Variation in the Caribbean

Variation in the Caribbean: From creole continua to individual agency. Ed. by Lars Hinrichs and Joseph T. Farquharson. (Creole language library 37.) Amsterdam: John Benjamins, 2011. Pp. vi, 276. ISBN 9789027252593. $149 (Hb).

Reviewed by Eric A. Anchimbe, University of Bayreuth

Although contention over the creole continuum is no longer topical in research today, this book offers a smooth transition from creole continuum-based approaches to individual agency (sociolinguistic) approaches in the emergence and evolution of creoles, through its focus on variation both in the Caribbean and its diaspora. As the editors explain, the volume is ‘intended as a place for Caribbean data to meet with the broadest possible range of sociolinguistic approaches to variation, which includes a chance to introduce recent sociolinguistic thinking’ (3). The huge data sets and divergent corpora used here effectively offer authors the right platform to apply quantitative sociolinguistic methods to studying creole speakers’ individual and group identities, speech communities, and diaspora communities.
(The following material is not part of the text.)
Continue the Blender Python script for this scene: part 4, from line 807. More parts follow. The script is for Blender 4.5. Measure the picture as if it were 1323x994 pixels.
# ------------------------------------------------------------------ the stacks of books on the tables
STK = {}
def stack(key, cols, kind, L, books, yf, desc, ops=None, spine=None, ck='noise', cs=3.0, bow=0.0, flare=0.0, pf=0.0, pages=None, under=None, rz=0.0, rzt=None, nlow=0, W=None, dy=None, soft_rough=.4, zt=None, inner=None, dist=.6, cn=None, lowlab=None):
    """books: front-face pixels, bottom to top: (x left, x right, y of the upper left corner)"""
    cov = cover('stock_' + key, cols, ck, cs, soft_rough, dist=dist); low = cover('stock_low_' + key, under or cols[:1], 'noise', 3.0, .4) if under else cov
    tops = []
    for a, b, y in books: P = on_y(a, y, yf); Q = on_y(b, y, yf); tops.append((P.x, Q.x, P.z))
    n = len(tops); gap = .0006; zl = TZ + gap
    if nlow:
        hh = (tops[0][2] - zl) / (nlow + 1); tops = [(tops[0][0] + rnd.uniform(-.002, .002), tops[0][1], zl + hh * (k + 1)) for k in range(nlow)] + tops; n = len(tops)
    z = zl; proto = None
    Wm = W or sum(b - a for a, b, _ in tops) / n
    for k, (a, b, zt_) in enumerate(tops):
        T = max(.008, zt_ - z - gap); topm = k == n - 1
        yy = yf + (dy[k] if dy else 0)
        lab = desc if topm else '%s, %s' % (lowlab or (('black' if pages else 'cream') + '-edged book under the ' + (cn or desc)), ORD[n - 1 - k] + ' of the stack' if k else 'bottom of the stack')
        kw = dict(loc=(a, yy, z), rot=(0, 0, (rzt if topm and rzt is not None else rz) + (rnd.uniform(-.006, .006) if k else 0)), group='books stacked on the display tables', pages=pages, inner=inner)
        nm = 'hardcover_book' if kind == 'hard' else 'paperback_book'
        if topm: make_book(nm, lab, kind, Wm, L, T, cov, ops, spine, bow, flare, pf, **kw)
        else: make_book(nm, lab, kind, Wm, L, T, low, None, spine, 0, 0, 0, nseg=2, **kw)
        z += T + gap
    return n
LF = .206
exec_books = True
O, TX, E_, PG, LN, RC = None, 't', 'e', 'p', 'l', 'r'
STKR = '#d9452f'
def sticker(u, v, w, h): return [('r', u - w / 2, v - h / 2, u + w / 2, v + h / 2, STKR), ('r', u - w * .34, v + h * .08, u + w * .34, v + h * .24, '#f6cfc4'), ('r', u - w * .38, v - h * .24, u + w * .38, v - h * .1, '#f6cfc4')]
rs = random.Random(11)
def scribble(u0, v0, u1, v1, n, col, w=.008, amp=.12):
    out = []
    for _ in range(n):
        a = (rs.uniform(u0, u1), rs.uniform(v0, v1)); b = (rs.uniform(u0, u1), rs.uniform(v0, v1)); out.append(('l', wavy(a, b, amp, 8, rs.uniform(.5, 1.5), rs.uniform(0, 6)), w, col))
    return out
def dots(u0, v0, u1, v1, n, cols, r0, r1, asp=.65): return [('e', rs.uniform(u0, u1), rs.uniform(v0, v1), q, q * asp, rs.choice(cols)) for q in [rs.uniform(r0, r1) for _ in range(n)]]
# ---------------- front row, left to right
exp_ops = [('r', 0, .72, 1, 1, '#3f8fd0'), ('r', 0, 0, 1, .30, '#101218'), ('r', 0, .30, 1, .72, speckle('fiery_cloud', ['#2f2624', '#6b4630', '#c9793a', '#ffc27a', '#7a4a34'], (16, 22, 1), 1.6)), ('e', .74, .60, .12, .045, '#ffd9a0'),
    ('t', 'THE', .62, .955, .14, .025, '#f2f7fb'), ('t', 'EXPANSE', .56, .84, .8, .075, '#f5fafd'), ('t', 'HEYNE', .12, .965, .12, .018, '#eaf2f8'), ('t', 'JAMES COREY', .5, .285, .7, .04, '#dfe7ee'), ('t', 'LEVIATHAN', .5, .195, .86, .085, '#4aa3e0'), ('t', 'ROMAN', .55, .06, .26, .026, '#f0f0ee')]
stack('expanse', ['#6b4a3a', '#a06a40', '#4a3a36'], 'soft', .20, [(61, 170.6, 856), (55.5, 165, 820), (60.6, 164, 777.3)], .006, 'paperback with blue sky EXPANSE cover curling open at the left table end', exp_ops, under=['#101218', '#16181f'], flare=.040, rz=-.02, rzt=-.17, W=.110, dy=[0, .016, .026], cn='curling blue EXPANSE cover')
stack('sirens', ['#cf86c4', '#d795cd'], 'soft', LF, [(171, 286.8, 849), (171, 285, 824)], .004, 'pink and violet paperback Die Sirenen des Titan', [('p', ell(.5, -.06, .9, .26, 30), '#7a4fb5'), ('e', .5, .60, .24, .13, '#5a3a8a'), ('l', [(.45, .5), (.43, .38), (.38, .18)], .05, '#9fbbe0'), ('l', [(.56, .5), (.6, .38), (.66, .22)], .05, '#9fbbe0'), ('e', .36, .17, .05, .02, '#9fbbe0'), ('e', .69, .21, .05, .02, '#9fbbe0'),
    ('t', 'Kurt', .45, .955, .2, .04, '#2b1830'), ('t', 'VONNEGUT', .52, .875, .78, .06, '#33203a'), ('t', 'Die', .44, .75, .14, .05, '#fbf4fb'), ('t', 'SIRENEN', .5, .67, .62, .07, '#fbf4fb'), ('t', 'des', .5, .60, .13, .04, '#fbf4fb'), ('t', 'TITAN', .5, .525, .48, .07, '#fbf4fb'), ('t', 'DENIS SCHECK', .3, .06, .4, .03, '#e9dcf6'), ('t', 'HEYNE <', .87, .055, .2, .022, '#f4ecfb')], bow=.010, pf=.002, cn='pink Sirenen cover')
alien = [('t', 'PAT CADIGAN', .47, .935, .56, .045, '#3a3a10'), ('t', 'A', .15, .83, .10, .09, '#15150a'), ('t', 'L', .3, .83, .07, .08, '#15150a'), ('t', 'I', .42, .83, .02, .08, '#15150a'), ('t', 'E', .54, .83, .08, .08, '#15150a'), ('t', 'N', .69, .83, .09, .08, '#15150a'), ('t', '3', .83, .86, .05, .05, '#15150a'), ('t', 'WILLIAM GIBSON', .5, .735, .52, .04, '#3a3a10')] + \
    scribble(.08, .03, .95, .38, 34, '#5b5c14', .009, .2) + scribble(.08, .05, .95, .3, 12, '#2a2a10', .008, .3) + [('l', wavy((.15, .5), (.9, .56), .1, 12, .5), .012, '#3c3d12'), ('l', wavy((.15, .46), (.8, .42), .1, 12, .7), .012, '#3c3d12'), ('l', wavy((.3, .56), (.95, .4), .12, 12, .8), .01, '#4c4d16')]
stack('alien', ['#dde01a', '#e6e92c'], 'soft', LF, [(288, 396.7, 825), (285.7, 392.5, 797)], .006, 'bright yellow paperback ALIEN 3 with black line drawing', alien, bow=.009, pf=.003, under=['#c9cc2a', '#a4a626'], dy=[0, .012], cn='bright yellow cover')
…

In three parts, the book addresses variation at the level of linguistic systems, identity, and the community. At the level of linguistic systems, Donald Winford investigates morphosyntactic variation between sa and o as futurity markers in Sranan; James A. Walker and Jack Sidnell describe negation in Bequia (St. Vincent and the Grenadines); and Ulrike Gut explores the use of relative markers in Standard Jamaican English. In the second part, three papers establish the link between variation and identity by investigating voices, genres, and orthographies in Barbadian Creole (Janina Fenigsen); stylistic variation at the morphological and syntactic levels in Jamaica (Dagmar Deuber); and language attitudes and linguistic awareness in Jamaican English (Andre Sand). Also premised on sociolinguistic variables, the papers in the third part articulate individual agency and choices in creole evolution, precisely, the varilingual repertoire of Tobagonian speakers (Valerie Youssef) and the emergence of the (new) Eastern Maroon Creole in French Guiana (Bettina Migge and Isabelle Léglise). The volume’s focus on individual agency in the Caribbean is extended to Caribbean diaspora communities in the United Kingdom (i.e. accommodation strategies by Barbadians in Ipswich) (Michelle C. Braña-Straw) and ‘creole’ and youth language in the Caribbean community in the inner-city area of Manchester (Susan Dray and Mark Sebba). A free-standing paper, which nevertheless also revisits variation, is John R. Rickford’s discussion of Robert Le Page’s theoretical and applied legacy in sociolinguistics and creole studies.

This volume is certainly innovative in the way it unites quantitative sociolinguistic methods and creolistics in projecting the current states of creole languages in the Caribbean. With two case studies of diaspora Caribbean Creoles in the United Kingdom, the authors further put to question assumptions of creole evolution based only on the creole continuum. The book is timely in shifting the research focus on Caribbean Creoles from system-based explorations to variational and usage-based descriptions that prioritize their existence as codes for normal daily human interaction and social and linguistic identification. With its strong focus on the linguistic systems of creoles, the first part seems a bit distant from the other two parts. This does not affect the quality of the volume in any significant way. Anyone interested in the sociolinguistics of creoles will find the book an important asset both for teaching and research. Scholars of pidgin and creole languages, also, stand to benefit from the book’s extensive empirical analyses.